Cloud Functions (both generations) do have a potential negative, but I didn’t run into it during this experiment:

  • Each function can only have one trigger. Multiple functions would have to be created to handle different triggering events even if the code to run was the same for each event.

Cloud Run

Cloud Run had the best developer experience. Since this service just runs a container, there is no special code or language required.

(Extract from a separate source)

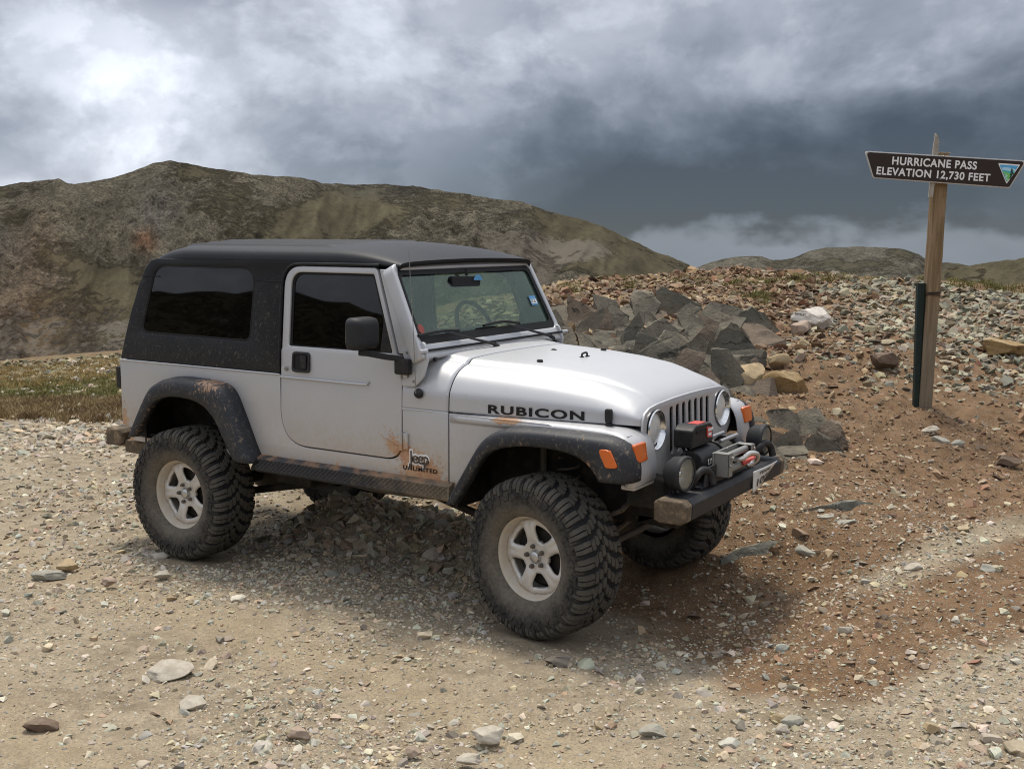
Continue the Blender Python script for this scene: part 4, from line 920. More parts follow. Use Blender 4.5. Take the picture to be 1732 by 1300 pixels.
# lettering
me = text_mesh('RUBICON', 0.062, 0.0006, lambda a, b, d: (-0.340 + a, -(wid(-0.340 + a) + 0.0022 + d), 1.138 + b), bold=0.0018, sx=1.82, spacing=1.15); link('hood_lettering', me, 'decal_black', hood)['label'] = 'black RUBICON lettering on the hood side'
me = text_mesh('Jeep', 0.098, 0.003, lambda a, b, d: (-0.834 + a, -(0.7525 + d), 0.820 + b), bold=0.0095, sx=0.80, spacing=0.98); bw = link('badge_outline', me, 'decal_white', CAR)
me = text_mesh('Jeep', 0.098, 0.003, lambda a, b, d: (-0.832 + a, -(0.7560 + d), 0.820 + b), bold=0.0010, sx=0.80, spacing=0.98); link('badge', me, 'badge_dark', bw)['label'] = 'raised Jeep badge caked with clay'
me = text_mesh('UNLIMITED', 0.032, 0.0005, lambda a, b, d: (-0.884 + a, -(0.7522 + d), 0.778 + b), bold=0.0008, sx=1.30, spacing=1.15); link('side_lettering', me, 'decal_black', CAR)
# ------------------------------------------------------------------ wheels (built once, outer face towards -Y, centre at origin)
RT = 0.425
CS = [(0.000, 0.409), (0.045, 0.4085), (0.085, 0.4065), (0.115, 0.402), (0.135, 0.393), (0.147, 0.378), (0.1535, 0.358), (0.1570, 0.330), (0.1550, 0.300), (0.1470, 0.270), (0.1340, 0.245), (0.1200, 0.228), (0.108, 0.219)]
_cs = np.array(smooth_path(CS, 4)); _ca = np.concatenate([[0], np.cumsum(np.hypot(*np.diff(_cs, axis=0).T))])
def tsurf(s_, th, h):
    sg = -1 if s_ < 0 else 1; a = abs(s_)
    w, r = np.interp(a, _ca, _cs[:, 0]), np.interp(a, _ca, _cs[:, 1])
    w2, r2 = np.interp(a + 0.004, _ca, _cs[:, 0]), np.interp(a + 0.004, _ca, _cs[:, 1]); w1, r1 = np.interp(max(a - 0.004, 0), _ca, _cs[:, 0]), np.interp(max(a - 0.004, 0), _ca, _cs[:, 1])
    tx, tr = w2 - w1, r2 - r1; L = math.hypot(tx, tr) or 1; nw, nr = -tr / L, tx / L
    if a < 0.003: nw, nr = 0, 1
    w, r = w + nw * h, r + nr * h
    return (r * math.cos(th), sg * w, r * math.sin(th))
ty = MB()
full = [(-p[0], p[1]) for p in _cs[::-1]] + [tuple(p) for p in _cs[1:]]
ty.lathe([(r, w) for w, r in full], 96, (0, 0, 0), 'y', 0)
def lug(rows, h, mi=1):
    """rows: (s, theta_a, theta_b[, height])."""
    V = []; F = []; n = len(rows)
    for q in rows:
        hh = q[3] if len(q) > 3 else h; mid = 0.5 * (q[1] + q[2]); k = 0.90
        V += [tsurf(q[0], q[1], -0.002), tsurf(q[0], mid + (q[1] - mid) * k, hh), tsurf(q[0], mid, hh), tsurf(q[0], mid + (q[2] - mid) * k, hh), tsurf(q[0], q[2], -0.002)]
    for i in range(n - 1):
        for j in range(4): F.append((i * 5 + j, i * 5 + j + 1, (i + 1) * 5 + j + 1, (i + 1) * 5 + j))
    F += [(0, 1, 2, 3, 4), tuple((n - 1) * 5 + j for j in (4, 3, 2, 1, 0))]
    ty.add(V, F, mi)
NP = 32; P_ = 2 * math.pi / NP
rng = random.Random(3)
for i in range(NP):
    for sg in (-1, 1):
        t0 = (i + (0.5 if sg > 0 else 0.0)) * P_ + rng.uniform(-0.03, 0.03) * P_; j = lambda: rng.uniform(-0.006, 0.006)
        lo = (i % 2) * 0.012
        # paired shoulder lugs wrapping over the edge, split by a sipe, then sidewall biters
        for q0, q1 in ((0.00, 0.29), (0.34, 0.68)):
            lug([(sg * (0.092 - lo * (q0 > 0)), t0 + (q0 + 0.05) * P_ + j(), t0 + (q1 + 0.02) * P_), (sg * 0.112, t0 + q0 * P_, t0 + q1 * P_), (sg * 0.134, t0 + (q0 - 0.05) * P_, t0 + (q1 - 0.05) * P_, 0.013), (sg * 0.152, t0 + (q0 - 0.08) * P_, t0 + (q1 - 0.08) * P_, 0.011), (sg * (0.168 + lo * 1.4 * (q0 == 0)), t0 + (q0 - 0.08) * P_, t0 + (q1 - 0.10) * P_, 0.006)], 0.0155)
        lug([(sg * (0.178 + lo), t0 + 0.02 * P_, t0 + 0.42 * P_), (sg * 0.200, t0 + 0.06 * P_, t0 + 0.58 * P_), (sg * (0.214 + (i % 3) * 0.006), t0 + 0.20 * P_, t0 + 0.80 * P_)], 0.0055, 0)
        lug([(sg * 0.140, t0 + 0.72 * P_, t0 + 0.86 * P_), (sg * 0.160, t0 + 0.70 * P_, t0 + 0.84 * P_), (sg * 0.186, t0 + 0.66 * P_, t0 + 0.92 * P_)], 0.0065, 0)
        # interlocking centre blocks, each pair skewed against the next
        a = t0 + 0.30 * P_; w_ = 0.06 * P_ * (1 if i % 2 else -1)
        lug([(sg * 0.062, a - 0.14 * P_ + j() + w_, a + 0.46 * P_ + j()), (sg * 0.073, a - 0.30 * P_, a + 0.40 * P_), (sg * 0.086, a - 0.22 * P_ + j(), a + 0.16 * P_ + j())], 0.0155)
        a = t0 + 0.55 * P_
        lug([(sg * 0.032, a - 0.20 * P_ + j(), a + 0.30 * P_ + j() + w_), (sg * 0.044, a - 0.34 * P_, a + 0.36 * P_), (sg * 0.056, a - 0.26 * P_ + j(), a + 0.14 * P_ + j())], 0.0155)
        b = t0 + 0.80 * P_
        lug([(sg * 0.003, b - 0.10 * P_ + j() - w_, b + 0.42 * P_ + j()), (sg * 0.014, b - 0.30 * P_, b + 0.44 * P_), (sg * 0.026, b - 0.24 * P_ + j(), b + 0.18 * P_ + j())], 0.0155)
tyre_me = ty.mesh('tyre', 0)
sm = [p.area > 0 and i < 96 * (len(full) - 1) for i, p in enumerate(tyre_me.polygons)]; tyre_me.polygons.foreach_set('use_smooth', sm); tyre_me.update()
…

The only notes I would add deal with how the container is created and loaded into the Cloud Run service:

  • There is no way to submit code to Cloud Run directly from Terraform and no way to trigger Cloud Build to then submit the code to the service from Terraform. This typically wouldn’t be a problem in a normal development scenario because an external pipeline would be setup to maintain the service with the correct code. But, I didn’t want that overhead for these test experiments, so I had to create a script step to run the build and then deploy the container to Cloud Run after Terraform was applied.
  • Cloud Run can’t be created without an initial container image, and because of the specifics of this test environment, the initial container was set to a default Google container which was replaced later in a script step after Terraform was applied.
  • Cloud Build can’t be told where the Dockerfile is, so the app Dockerfile had to live in the root app folder instead of in a devops folder or somewhere more appropriate. There is a way to specify Dockerfile locations with a cloudbuild.yaml file, but this requires including special code (the cloudbuild.yaml file) which wasn’t appealing.

Final Thoughts

I was shocked to find how inconsistent the throughput results were when considering just a single service. It was painful to find anything close to consistency and to get results that could be compared between services.

It was also interesting to see how each service compared when they were all dealing with the same limitation of single concurrency. I’m excited to see how each service handles concurrency and scaling.